Four things you can learn about writing from Soulless:
- Regency/Victorian stylings. If you want the feel of 19th century England, it’s obvious where to go: Jane Austen, Charles Dickens, and other authors who lived in that period. Sometimes, though, it’s refreshing to look at someone taking that period and messing around with it, allowing you to see what’s essential and what isn’t. If inserting vampires, werewolves, and ghosts into everyday Victorian society isn’t “messing around with it,” I don’t know what is.
- Sexual humor without vulgarity. It’s a fine line between joking about sex and being crude. There is a lot of sexual humor in this book, but it is funniest when couched in Victorian speech patterns and indirect phrasing. See what you find funniest, and ask yourself why.

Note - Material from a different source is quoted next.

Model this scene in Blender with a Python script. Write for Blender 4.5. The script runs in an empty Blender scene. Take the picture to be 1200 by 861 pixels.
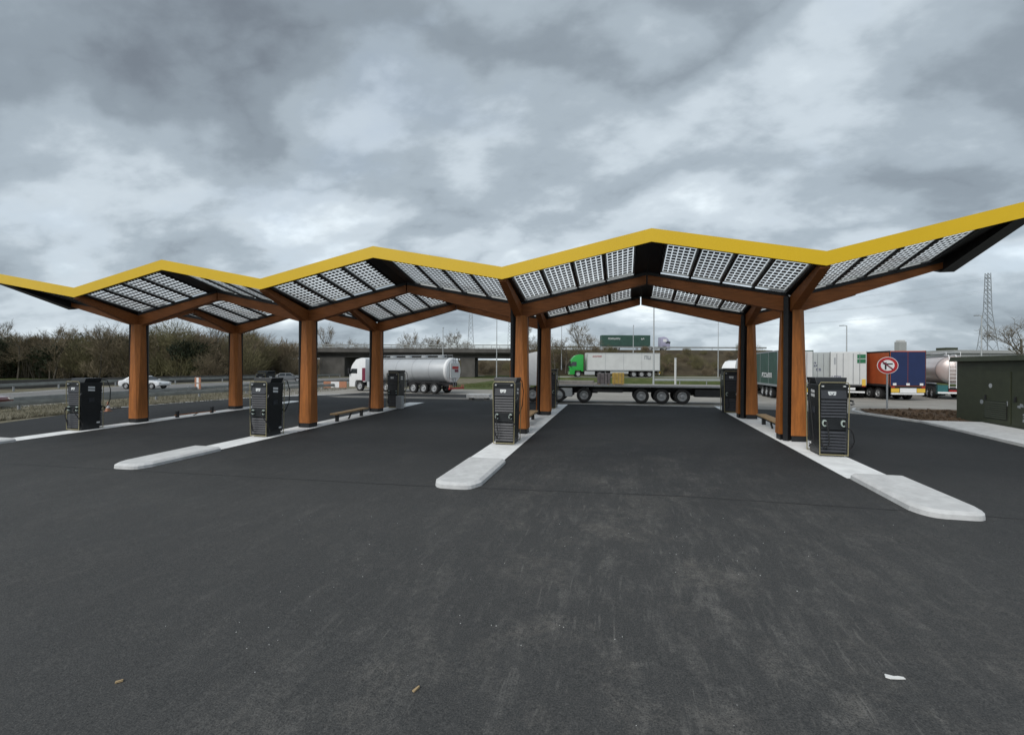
import bpy, bmesh, math, random
from mathutils import Vector, Matrix
from math import sin, cos, pi, radians as R

S = bpy.context.scene
C = S.collection
random.seed(7)

# ------------------------------------------------------------------ camera
cam_d = bpy.data.cameras.new('camera')
cam = bpy.data.objects.new('camera', cam_d); C.objects.link(cam)
YAW, PITCH, ROLL = 0.2370, -0.0019, -0.0042
cam_d.sensor_width = 36.0
cam_d.lens = 535.76 * 36.0 / 1200.0
cam_d.clip_start = 0.1; cam_d.clip_end = 5000
cam.location = (0, 0, 2.6)
F = Vector((-sin(YAW)*cos(PITCH), cos(YAW)*cos(PITCH), sin(PITCH)))
Rt = Vector((cos(YAW), sin(YAW), 0)); Up = Rt.cross(F)
Rr = Rt*cos(ROLL) - Up*sin(ROLL); Ur = Rr.cross(F)
cam.rotation_euler = Matrix((Rr, Ur, -F)).transposed().to_euler()
S.camera = cam
S.render.resolution_x, S.render.resolution_y = 1024, 734

# ------------------------------------------------------------------ sky, sun, exposure
SUN_EL, SUN_AZ = R(42), R(205)          # azimuth the light comes from, clockwise from +Y
W = bpy.data.worlds.new('World'); S.world = W; W.use_nodes = True
nt = W.node_tree; nt.nodes.clear()
def N(tree, t, **kw):
    n = tree.nodes.new(t)
    for k, v in kw.items(): setattr(n, k, v)
    return n
def build_world():
    L = nt.links.new
    out = N(nt, 'ShaderNodeOutputWorld')
    sky = N(nt, 'ShaderNodeTexSky', sky_type='NISHITA', sun_disc=False)
    sky.sun_elevation = SUN_EL; sky.sun_rotation = SUN_AZ
    bsky = N(nt, 'ShaderNodeBackground'); bsky.inputs[1].default_value = 0.09
    L(sky.outputs[0], bsky.inputs[0])
    tc = N(nt, 'ShaderNodeTexCoord')
    sep = N(nt, 'ShaderNodeSeparateXYZ'); L(tc.outputs['Generated'], sep.inputs[0])
    zz = N(nt, 'ShaderNodeMath', operation='MAXIMUM'); L(sep.outputs[2], zz.inputs[0]); zz.inputs[1].default_value = 0.0
    za = N(nt, 'ShaderNodeMath', operation='ADD'); L(zz.outputs[0], za.inputs[0]); za.inputs[1].default_value = 0.42
    dx = N(nt, 'ShaderNodeMath', operation='DIVIDE'); L(sep.outputs[0], dx.inputs[0]); L(za.outputs[0], dx.inputs[1])
    dy = N(nt, 'ShaderNodeMath', operation='DIVIDE'); L(sep.outputs[1], dy.inputs[0]); L(za.outputs[0], dy.inputs[1])
    cb = N(nt, 'ShaderNodeCombineXYZ'); L(dx.outputs[0], cb.inputs[0]); L(dy.outputs[0], cb.inputs[1])
    mp = N(nt, 'ShaderNodeMapping'); L(cb.outputs[0], mp.inputs[0])
    mp.inputs['Rotation'].default_value = (0, 0, R(-40)); mp.inputs['Scale'].default_value = (0.95, 1.35, 1)
    mp.inputs['Location'].default_value = (6.9, -17.4, 0)
    big = N(nt, 'ShaderNodeTexNoise'); L(mp.outputs[0], big.inputs['Vector'])
    big.inputs['Scale'].default_value = 0.8; big.inputs['Detail'].default_value = 6; big.inputs['Roughness'].default_value = 0.5; big.inputs['Distortion'].default_value = 0.2
    med = N(nt, 'ShaderNodeTexNoise'); L(mp.outputs[0], med.inputs['Vector'])
    med.inputs['Scale'].default_value = 2.0; med.inputs['Detail'].default_value = 11; med.inputs['Roughness'].default_value = 0.55; med.inputs['Distortion'].default_value = 0.15
    s1 = N(nt, 'ShaderNodeMath', operation='MULTIPLY'); L(med.outputs[0], s1.inputs[0]); s1.inputs[1].default_value = 0.50
    s2 = N(nt, 'ShaderNodeMath', operation='MULTIPLY_ADD'); L(big.outputs[0], s2.inputs[0]); s2.inputs[1].default_value = 0.54; L(s1.outputs[0], s2.inputs[2])
    bil = N(nt, 'ShaderNodeTexNoise'); L(mp.outputs[0], bil.inputs['Vector'])
    bil.inputs['Scale'].default_value = 1.7; bil.inputs['Detail'].default_value = 8; bil.inputs['Roughness'].default_value = 0.52
    b1 = N(nt, 'ShaderNodeMath', operation='MULTIPLY_ADD'); L(bil.outputs[0], b1.inputs[0]); b1.inputs[1].default_value = 2.0; b1.inputs[2].default_value = -1.0
    b2 = N(nt, 'ShaderNodeMath', operation='ABSOLUTE'); L(b1.outputs[0], b2.inputs[0])
    b3 = N(nt, 'ShaderNodeMath', operation='MULTIPLY_ADD'); L(b2.outputs[0], b3.inputs[0]); b3.inputs[1].default_value = 0.34; L(s2.outputs[0], b3.inputs[2])
    s2 = b3
    # the deck thins towards the horizon, where it is seen edge on and lit through
    hz = N(nt, 'ShaderNodeMapRange'); L(zz.outputs[0], hz.inputs[0])
    hz.inputs[1].default_value = 0.0; hz.inputs[2].default_value = 0.5; hz.inputs[3].default_value = 0.10; hz.inputs[4].default_value = 0.0
    s3 = N(nt, 'ShaderNodeMath', operation='ADD'); L(s2.outputs[0], s3.inputs[0]); L(hz.outputs[0], s3.inputs[1])
    rp = N(nt, 'ShaderNodeValToRGB'); L(s3.outputs[0], rp.inputs[0])
    cr = rp.color_ramp; cr.interpolation = 'EASE'
    for i, (p, c) in enumerate([(0.43, (.118, .138, .162)), (0.52, (.176, .208, .238)), (0.60, (.255, .298, .335)), (0.68, (.38, .43, .47)), (0.80, (.64, .70, .73))]):
        e = cr.elements[i] if i < 2 else cr.elements.new(p)
        e.position = p; e.color = (*c, 1)
    bcl = N(nt, 'ShaderNodeBackground'); L(rp.outputs[0], bcl.inputs[0]); bcl.inputs[1].default_value = 1.0
    gap = N(nt, 'ShaderNodeMapRange'); L(med.outputs[0], gap.inputs[0])
    gap.inputs[1].default_value = 0.56; gap.inputs[2].default_value = 0.72; gap.inputs[3].default_value = 0.97; gap.inputs[4].default_value = 0.75
    mx = N(nt, 'ShaderNodeMixShader'); L(gap.outputs[0], mx.inputs[0]); L(bsky.outputs[0], mx.inputs[1]); L(bcl.outputs[0], mx.inputs[2])
    L(mx.outputs[0], out.inputs[0])
build_world()
sun_d = bpy.data.lights.new('sun', 'SUN'); sun_d.energy = 1.5; sun_d.angle = R(40); sun_d.color = (1, .97, .92)
sun = bpy.data.objects.new('sun', sun_d); C.objects.link(sun)
to_sun = Vector((sin(SUN_AZ)*cos(SUN_EL), cos(SUN_AZ)*cos(SUN_EL), sin(SUN_EL)))
sun.rotation_euler = to_sun.to_track_quat('Z', 'Y').to_euler()
sun.location = (0, 0, 60)
S.view_settings.view_transform = 'Standard'; S.view_settings.look = 'None'
S.view_settings.exposure = 0.7; S.view_settings.gamma = 1.0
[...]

- Floating perspective. There’s a reason why floating perspective is frowned on in modern fiction: it can get hard to keep track of which person you’re supposed to identify with. It works in Soulless mainly because the literature of the real-life period did it; but to make it work, you have to avoid getting too deep into one character’s perspective before shifting into another’s. Pay attention to where the POV shifts in the middle of a scene, and why Carriger keeps it from being jarring.
- Avoid infodumping. Read the first chapter and identify the information that is just placed there before it’s truly needed. Compare this to other parts of the book where information is not given so quickly. How would you rewrite the first chapter to give a steadier, more gentle flow for information?